***** SUPPLIED INFORMATION

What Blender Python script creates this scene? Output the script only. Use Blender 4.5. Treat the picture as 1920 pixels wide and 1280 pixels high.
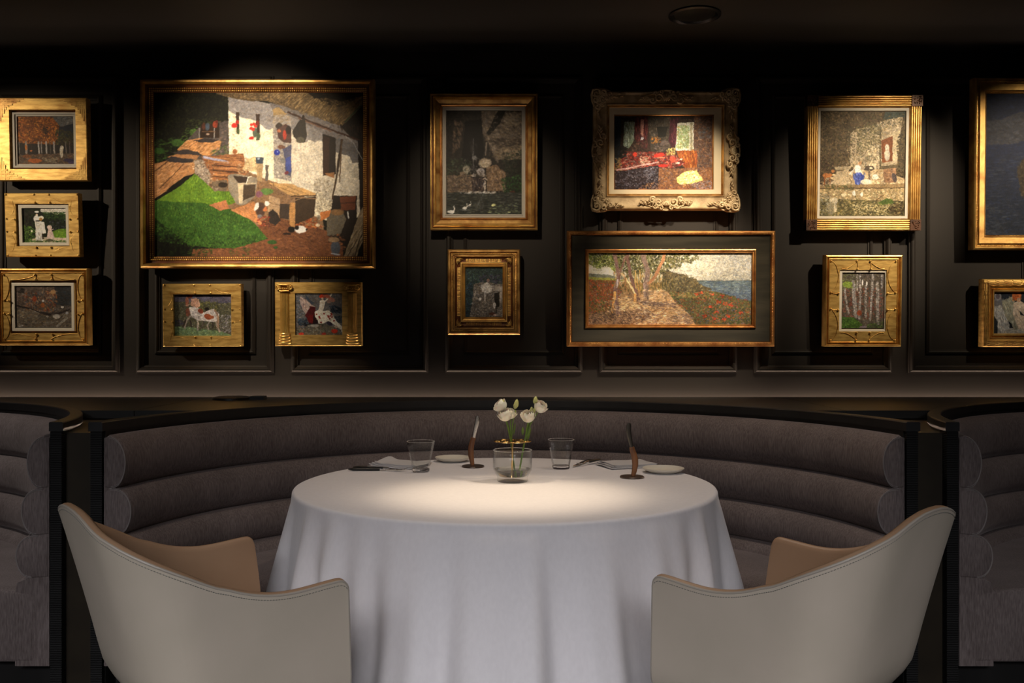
import bpy, bmesh, math, random
import numpy as np
from mathutils import Vector, Matrix
for o in list(bpy.data.objects): bpy.data.objects.remove(o)
SC = bpy.context.scene; COL = SC.collection
PI = math.pi; FPX = 1740.0; CAMZ = 1.22; WALLY = 4.43
R = random.Random(4)

# ------------------------------------------------------------------ camera
cd = bpy.data.cameras.new('camera'); cam = bpy.data.objects.new('camera', cd); COL.objects.link(cam)
cam.location = (0, 0, CAMZ); cam.rotation_euler = (PI/2, 0, 0)
cd.sensor_width = 36; cd.lens = FPX/1920*36; cd.clip_start = .05; cd.clip_end = 60
SC.camera = cam
# ------------------------------------------------------------------ world, exposure, lights
w = bpy.data.worlds.new('world'); SC.world = w; w.use_nodes = True
w.node_tree.nodes['Background'].inputs[0].default_value = (.9, .92, 1, 1); w.node_tree.nodes['Background'].inputs[1].default_value = .0
vs = SC.view_settings; vs.view_transform = 'Standard'; vs.look = 'None'; vs.exposure = 0; vs.gamma = 1; vs.use_curve_mapping = False
WARM = (1, .80, .56); WARM2 = (1, .86, .68)
def spot(name, loc, aim, power, deg, blend=.5, col=WARM, rad=.025):
    l = bpy.data.lights.new(name, 'SPOT'); l.energy = power; l.spot_size = math.radians(deg); l.spot_blend = blend; l.color = col; l.shadow_soft_size = rad
    o = bpy.data.objects.new(name, l); COL.objects.link(o); o.location = loc
    o.rotation_euler = (Vector(aim)-Vector(loc)).to_track_quat('-Z', 'Y').to_euler(); return o
def wpx(x, y): return ((x-960)*WALLY/FPX, WALLY, CAMZ-(y-640)*WALLY/FPX)
CEIL = 2.60
LZ = CEIL-.03
# ceiling spots that pick out the pictures
spot('picture_spot_west', (-3.6, 3.10, LZ), wpx(84, 415), 155, 38, .9)
spot('picture_spot_cottage', (-1.35, 2.80, LZ), wpx(487, 330), 165, 39, .95)
spot('picture_spot_low_west', (-1.75, 3.0, LZ), wpx(490, 600), 105, 26, 1)
spot('picture_spot_waterfall', (-.35, 2.9, LZ), wpx(910, 400), 66, 35, 1)
spot('picture_spot_interior', (.95, 3.40, LZ), wpx(1250, 380), 105, 36, 1)
spot('picture_spot_coast', (1.4, 3.35, LZ), wpx(1255, 615), 150, 37, .9)
spot('picture_spot_ruins', (2.15, 3.30, LZ), wpx(1625, 385), 125, 44, 1)
spot('picture_spot_birches', (2.3, 3.35, LZ), wpx(1620, 590), 62, 22, 1)
spot('picture_spot_east', (3.0, 3.15, LZ), wpx(1905, 400), 100, 44, 1)
# two pin spots crossing on the table, and a wider wash over table and booth
spot('table_spot_west', (-.95, 2.75, LZ), (-.02, 2.90, .76), 88, 26, 1, (1, .80, .56), .014)
spot('table_spot_east', (.95, 2.75, LZ), (-.0, 2.90, .76), 88, 26, 1, (1, .80, .56), .014)
spot('booth_wash', (.50, 3.22, LZ), (.42, 3.30, 0), 40, 84, .6, (1, .83, .67), .07)
spot('booth_wash_far', (-.75, 3.15, LZ), (-.75, 3.25, 0), 15, 84, .6, (1, .80, .62), .07)
spot('booth_wash_west', (-2.75, 3.15, LZ), (-2.7, 3.3, 0), 52, 80, .6, (1, .93, .86), .07)
spot('booth_wash_east', (2.75, 3.15, LZ), (2.75, 3.3, 0), 15, 80, .6, (1, .88, .78), .07)
# broad soft fill added behind the camera to brighten chairs and cloth front
def area(name, loc, aim, power, sx, sy, col, spread=80):
    l = bpy.data.lights.new(name, 'AREA'); l.shape = 'RECTANGLE'; l.size = sx; l.size_y = sy; l.energy = power; l.color = col; l.spread = math.radians(spread)
    o = bpy.data.objects.new(name, l); COL.objects.link(o); o.location = loc
    o.rotation_euler = (Vector(aim)-Vector(loc)).to_track_quat('-Z', 'Y').to_euler(); return o
area('room_fill', (-.25, -.9, CEIL-.12), (-.1, 1.75, .2), 36, 4.4, 1.2, (.985, .965, 1), 57)

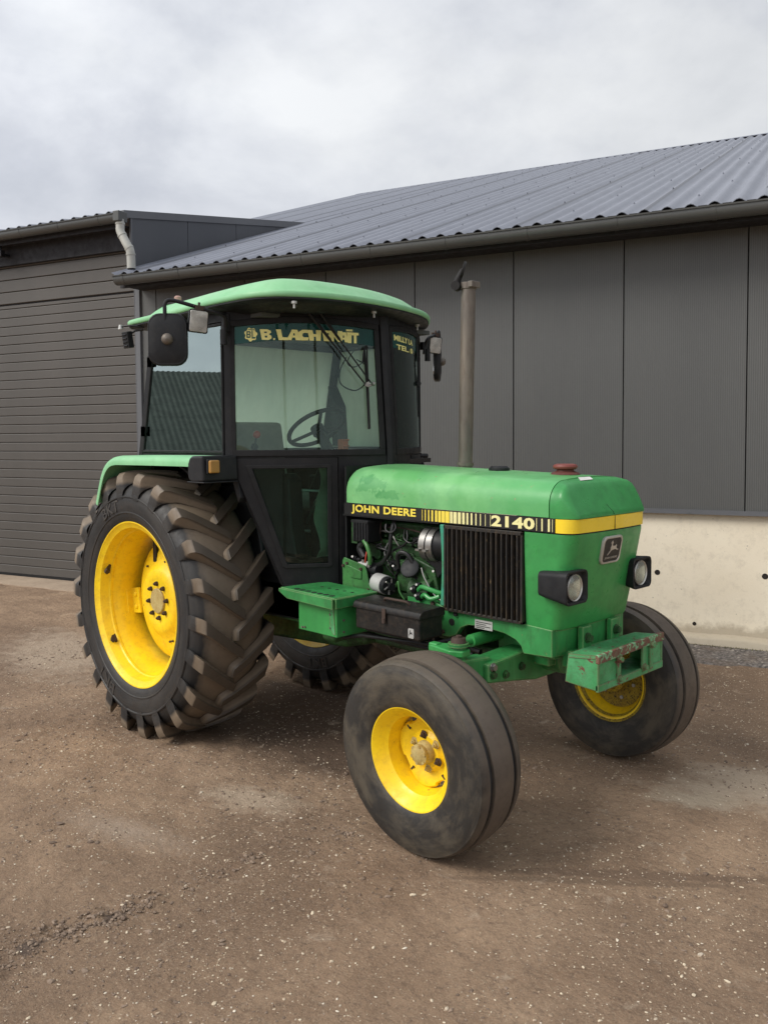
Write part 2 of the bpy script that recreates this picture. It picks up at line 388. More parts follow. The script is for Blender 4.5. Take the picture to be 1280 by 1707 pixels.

**********

STATED GOAL: Copy out the lines that hold "Blender".

COMPLETE ANSWER:
What Blender Python script creates this scene? Output the script only. Use Blender 4.5. Treat the picture as 1920 pixels wide and 1280 pixels high.
Write part 2 of the bpy script that recreates this picture. It picks up at line 388. More parts follow. The script is for Blender 4.5. Take the picture to be 1280 by 1707 pixels.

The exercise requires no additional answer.